§ Exercise brief: Pull each line holding the word "this" from the data.

§ Extracted information:
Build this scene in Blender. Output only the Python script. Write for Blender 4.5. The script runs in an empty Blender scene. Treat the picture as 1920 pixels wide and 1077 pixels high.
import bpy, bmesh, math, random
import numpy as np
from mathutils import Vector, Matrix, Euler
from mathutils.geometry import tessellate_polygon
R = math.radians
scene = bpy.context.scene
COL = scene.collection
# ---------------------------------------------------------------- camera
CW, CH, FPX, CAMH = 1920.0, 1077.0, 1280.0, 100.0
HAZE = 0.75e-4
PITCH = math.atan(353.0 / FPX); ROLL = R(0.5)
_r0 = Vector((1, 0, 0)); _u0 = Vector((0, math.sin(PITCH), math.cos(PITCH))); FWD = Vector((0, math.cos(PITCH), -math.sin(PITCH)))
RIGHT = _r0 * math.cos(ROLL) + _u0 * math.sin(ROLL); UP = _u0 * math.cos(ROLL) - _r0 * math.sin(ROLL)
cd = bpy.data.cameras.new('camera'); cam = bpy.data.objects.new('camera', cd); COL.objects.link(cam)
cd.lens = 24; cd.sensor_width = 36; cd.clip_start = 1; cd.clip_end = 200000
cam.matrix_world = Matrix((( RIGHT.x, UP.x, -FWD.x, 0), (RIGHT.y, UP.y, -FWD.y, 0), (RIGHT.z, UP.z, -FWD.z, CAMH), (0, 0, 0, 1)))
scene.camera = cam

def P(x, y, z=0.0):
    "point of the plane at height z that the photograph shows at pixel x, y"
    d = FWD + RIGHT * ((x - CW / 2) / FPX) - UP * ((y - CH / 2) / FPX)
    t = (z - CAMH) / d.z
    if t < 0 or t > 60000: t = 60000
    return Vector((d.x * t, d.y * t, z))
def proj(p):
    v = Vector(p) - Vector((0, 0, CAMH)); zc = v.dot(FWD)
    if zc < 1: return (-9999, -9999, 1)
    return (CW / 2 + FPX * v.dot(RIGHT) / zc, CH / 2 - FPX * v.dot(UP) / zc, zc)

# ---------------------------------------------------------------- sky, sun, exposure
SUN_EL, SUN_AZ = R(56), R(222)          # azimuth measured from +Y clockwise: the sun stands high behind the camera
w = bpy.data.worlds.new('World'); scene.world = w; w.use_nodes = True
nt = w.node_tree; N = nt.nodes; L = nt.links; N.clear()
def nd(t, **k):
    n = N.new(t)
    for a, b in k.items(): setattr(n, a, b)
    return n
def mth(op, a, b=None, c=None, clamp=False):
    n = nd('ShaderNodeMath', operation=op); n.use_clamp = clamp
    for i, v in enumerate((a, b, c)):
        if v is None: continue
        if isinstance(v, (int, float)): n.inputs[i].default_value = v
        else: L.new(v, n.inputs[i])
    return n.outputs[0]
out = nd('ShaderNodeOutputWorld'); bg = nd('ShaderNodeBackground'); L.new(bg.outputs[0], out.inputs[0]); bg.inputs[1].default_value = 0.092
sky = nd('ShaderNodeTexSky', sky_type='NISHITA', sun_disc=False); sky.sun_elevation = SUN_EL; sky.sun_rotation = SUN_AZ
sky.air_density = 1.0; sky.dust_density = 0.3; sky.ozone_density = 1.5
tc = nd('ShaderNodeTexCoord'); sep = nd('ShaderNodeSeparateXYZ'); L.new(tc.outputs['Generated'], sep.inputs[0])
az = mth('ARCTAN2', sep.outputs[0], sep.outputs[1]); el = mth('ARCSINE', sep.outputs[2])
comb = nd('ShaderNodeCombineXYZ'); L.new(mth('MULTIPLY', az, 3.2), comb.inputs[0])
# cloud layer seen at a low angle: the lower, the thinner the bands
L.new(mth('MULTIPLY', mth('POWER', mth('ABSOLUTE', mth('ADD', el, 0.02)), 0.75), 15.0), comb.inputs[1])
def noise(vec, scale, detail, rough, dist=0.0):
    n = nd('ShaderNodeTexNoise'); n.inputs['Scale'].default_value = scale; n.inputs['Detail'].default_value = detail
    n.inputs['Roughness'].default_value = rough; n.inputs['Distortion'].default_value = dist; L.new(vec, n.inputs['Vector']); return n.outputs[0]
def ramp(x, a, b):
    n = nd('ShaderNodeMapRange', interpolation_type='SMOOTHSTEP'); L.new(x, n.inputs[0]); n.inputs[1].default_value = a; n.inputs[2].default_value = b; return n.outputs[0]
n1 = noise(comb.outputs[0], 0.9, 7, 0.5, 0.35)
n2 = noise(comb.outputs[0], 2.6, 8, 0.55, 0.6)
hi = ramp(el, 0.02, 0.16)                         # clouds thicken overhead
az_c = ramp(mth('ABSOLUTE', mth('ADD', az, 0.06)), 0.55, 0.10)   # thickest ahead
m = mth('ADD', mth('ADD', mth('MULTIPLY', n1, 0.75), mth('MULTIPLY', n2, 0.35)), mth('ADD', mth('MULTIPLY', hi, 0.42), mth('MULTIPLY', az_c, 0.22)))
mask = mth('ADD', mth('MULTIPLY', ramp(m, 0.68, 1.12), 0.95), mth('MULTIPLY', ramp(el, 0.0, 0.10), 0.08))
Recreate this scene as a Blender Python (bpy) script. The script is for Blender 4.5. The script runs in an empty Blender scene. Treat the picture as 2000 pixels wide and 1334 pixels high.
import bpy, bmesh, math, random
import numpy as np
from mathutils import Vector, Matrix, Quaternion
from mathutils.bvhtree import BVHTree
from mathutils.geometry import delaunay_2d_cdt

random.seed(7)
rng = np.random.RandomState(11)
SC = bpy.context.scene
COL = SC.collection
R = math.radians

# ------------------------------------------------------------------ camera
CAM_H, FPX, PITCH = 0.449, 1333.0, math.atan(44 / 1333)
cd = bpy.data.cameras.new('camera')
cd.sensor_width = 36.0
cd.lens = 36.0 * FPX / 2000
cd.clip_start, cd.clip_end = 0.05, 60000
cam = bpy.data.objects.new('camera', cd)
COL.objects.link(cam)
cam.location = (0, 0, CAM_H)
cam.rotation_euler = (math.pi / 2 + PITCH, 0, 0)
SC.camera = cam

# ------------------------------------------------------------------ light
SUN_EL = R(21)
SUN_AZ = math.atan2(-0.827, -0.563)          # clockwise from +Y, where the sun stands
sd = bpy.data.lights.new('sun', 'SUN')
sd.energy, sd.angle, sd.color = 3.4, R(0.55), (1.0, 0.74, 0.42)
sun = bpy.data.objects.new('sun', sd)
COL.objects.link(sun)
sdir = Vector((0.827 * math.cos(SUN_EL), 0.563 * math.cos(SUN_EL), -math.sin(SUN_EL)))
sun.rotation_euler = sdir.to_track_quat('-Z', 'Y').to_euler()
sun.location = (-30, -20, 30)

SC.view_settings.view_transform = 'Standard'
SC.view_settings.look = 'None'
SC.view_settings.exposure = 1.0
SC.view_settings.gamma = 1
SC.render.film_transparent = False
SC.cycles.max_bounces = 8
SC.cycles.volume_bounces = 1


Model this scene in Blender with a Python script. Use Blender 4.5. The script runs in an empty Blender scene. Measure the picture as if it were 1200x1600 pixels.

§ Problem solution:
Build this scene in Blender. Output only the Python script. Write for Blender 4.5. The script runs in an empty Blender scene. Treat the picture as 1920 pixels wide and 1077 pixels high.
Recreate this scene as a Blender Python (bpy) script. The script is for Blender 4.5. The script runs in an empty Blender scene. Treat the picture as 2000 pixels wide and 1334 pixels high.
Model this scene in Blender with a Python script. Use Blender 4.5. The script runs in an empty Blender scene. Measure the picture as if it were 1200x1600 pixels.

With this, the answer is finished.